Starting with the first line of the data that follows, transcribe every line verbatim until the line containing "QUICK = False" has been transcribed.
## Begin Dataset section
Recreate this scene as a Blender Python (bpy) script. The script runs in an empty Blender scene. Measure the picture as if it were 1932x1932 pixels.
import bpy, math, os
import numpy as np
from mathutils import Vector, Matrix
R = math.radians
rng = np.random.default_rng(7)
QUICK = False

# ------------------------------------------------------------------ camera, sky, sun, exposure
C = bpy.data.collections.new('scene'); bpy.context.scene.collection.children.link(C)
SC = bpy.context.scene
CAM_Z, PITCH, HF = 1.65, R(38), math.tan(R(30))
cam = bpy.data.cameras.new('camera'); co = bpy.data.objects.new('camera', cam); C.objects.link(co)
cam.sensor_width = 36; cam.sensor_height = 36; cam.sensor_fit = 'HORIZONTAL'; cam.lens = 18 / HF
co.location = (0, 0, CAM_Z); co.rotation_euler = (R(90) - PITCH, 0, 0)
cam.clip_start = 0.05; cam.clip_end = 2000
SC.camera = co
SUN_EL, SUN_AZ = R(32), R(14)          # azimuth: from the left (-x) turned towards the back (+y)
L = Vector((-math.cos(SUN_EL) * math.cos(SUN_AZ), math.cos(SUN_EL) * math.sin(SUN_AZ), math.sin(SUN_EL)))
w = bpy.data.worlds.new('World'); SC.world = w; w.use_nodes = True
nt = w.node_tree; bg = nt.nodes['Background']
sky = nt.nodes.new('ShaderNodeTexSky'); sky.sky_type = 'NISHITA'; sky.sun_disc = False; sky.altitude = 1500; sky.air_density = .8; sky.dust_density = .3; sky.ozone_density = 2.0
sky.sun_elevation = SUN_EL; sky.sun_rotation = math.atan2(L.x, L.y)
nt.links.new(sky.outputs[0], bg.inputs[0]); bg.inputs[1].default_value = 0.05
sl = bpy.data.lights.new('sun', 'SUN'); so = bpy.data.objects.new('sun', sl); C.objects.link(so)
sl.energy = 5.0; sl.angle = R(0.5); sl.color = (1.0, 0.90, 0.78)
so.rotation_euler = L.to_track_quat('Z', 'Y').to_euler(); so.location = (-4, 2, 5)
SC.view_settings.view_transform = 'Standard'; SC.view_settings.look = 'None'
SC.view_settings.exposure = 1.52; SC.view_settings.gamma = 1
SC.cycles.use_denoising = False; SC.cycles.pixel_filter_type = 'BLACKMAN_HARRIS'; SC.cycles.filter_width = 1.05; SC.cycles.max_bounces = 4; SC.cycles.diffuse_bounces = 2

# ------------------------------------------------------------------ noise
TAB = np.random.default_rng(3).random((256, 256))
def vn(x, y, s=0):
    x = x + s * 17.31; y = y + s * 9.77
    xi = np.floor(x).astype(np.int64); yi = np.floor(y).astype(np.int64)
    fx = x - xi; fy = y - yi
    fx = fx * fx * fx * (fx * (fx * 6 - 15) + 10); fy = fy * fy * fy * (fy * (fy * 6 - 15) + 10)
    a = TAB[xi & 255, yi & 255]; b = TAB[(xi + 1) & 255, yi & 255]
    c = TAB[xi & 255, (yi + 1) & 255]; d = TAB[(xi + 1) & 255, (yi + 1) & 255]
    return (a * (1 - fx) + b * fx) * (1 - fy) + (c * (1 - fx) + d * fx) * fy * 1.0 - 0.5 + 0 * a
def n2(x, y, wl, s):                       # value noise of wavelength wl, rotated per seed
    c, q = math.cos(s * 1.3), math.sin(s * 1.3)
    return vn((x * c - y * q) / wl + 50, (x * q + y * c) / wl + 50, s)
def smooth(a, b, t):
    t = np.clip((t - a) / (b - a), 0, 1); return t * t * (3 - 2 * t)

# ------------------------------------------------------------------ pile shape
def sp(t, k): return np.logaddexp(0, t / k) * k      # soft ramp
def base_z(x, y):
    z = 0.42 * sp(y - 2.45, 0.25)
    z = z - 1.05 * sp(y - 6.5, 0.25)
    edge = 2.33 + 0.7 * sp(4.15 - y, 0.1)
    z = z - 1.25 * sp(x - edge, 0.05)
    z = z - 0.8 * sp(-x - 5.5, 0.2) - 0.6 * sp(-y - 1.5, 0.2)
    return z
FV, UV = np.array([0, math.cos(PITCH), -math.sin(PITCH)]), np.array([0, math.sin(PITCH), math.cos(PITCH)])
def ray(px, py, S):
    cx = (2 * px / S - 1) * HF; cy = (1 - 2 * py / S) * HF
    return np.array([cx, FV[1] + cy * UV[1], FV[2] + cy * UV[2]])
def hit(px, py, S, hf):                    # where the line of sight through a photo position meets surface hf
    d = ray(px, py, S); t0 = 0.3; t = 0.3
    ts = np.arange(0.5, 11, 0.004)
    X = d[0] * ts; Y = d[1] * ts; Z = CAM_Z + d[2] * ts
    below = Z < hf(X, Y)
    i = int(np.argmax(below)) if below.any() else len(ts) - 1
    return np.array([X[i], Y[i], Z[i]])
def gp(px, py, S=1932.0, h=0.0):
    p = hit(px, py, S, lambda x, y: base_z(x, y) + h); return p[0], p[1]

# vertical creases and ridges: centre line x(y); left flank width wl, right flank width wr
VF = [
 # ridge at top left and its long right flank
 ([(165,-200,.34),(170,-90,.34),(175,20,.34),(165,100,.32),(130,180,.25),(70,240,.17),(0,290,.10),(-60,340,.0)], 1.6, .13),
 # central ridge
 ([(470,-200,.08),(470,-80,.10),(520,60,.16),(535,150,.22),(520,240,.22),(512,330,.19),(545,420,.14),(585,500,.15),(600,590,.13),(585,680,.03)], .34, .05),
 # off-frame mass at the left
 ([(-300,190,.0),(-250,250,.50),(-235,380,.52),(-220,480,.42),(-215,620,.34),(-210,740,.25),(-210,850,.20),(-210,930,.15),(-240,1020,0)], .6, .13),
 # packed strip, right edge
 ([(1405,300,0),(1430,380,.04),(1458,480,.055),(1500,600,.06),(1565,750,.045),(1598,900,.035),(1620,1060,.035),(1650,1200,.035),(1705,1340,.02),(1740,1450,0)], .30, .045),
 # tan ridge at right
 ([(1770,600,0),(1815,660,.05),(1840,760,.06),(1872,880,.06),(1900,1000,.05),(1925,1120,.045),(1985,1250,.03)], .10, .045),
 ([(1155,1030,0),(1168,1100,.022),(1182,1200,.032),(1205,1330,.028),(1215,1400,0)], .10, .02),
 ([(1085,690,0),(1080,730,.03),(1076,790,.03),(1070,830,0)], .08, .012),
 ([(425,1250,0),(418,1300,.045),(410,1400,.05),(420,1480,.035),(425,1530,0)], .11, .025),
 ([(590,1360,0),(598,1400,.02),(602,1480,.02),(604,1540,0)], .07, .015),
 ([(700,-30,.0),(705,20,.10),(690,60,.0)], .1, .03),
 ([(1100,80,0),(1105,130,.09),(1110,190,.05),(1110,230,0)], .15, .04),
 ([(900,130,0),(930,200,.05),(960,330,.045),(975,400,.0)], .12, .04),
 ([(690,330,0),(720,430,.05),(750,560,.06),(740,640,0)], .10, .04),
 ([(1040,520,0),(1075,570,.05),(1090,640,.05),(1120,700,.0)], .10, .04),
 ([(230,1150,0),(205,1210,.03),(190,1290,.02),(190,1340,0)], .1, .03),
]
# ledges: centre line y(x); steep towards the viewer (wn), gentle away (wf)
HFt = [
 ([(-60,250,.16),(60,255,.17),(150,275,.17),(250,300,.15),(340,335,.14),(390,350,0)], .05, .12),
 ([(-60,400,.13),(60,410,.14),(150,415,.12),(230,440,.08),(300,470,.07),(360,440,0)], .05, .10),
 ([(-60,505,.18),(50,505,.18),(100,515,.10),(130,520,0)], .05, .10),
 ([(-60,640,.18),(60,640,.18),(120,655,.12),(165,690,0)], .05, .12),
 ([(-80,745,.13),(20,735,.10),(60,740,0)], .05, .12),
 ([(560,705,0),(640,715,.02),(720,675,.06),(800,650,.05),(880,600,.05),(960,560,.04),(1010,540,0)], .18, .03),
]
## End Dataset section
Solved exercise:
Recreate this scene as a Blender Python (bpy) script. The script runs in an empty Blender scene. Measure the picture as if it were 1932x1932 pixels.
import bpy, math, os
import numpy as np
from mathutils import Vector, Matrix
R = math.radians
rng = np.random.default_rng(7)
QUICK = False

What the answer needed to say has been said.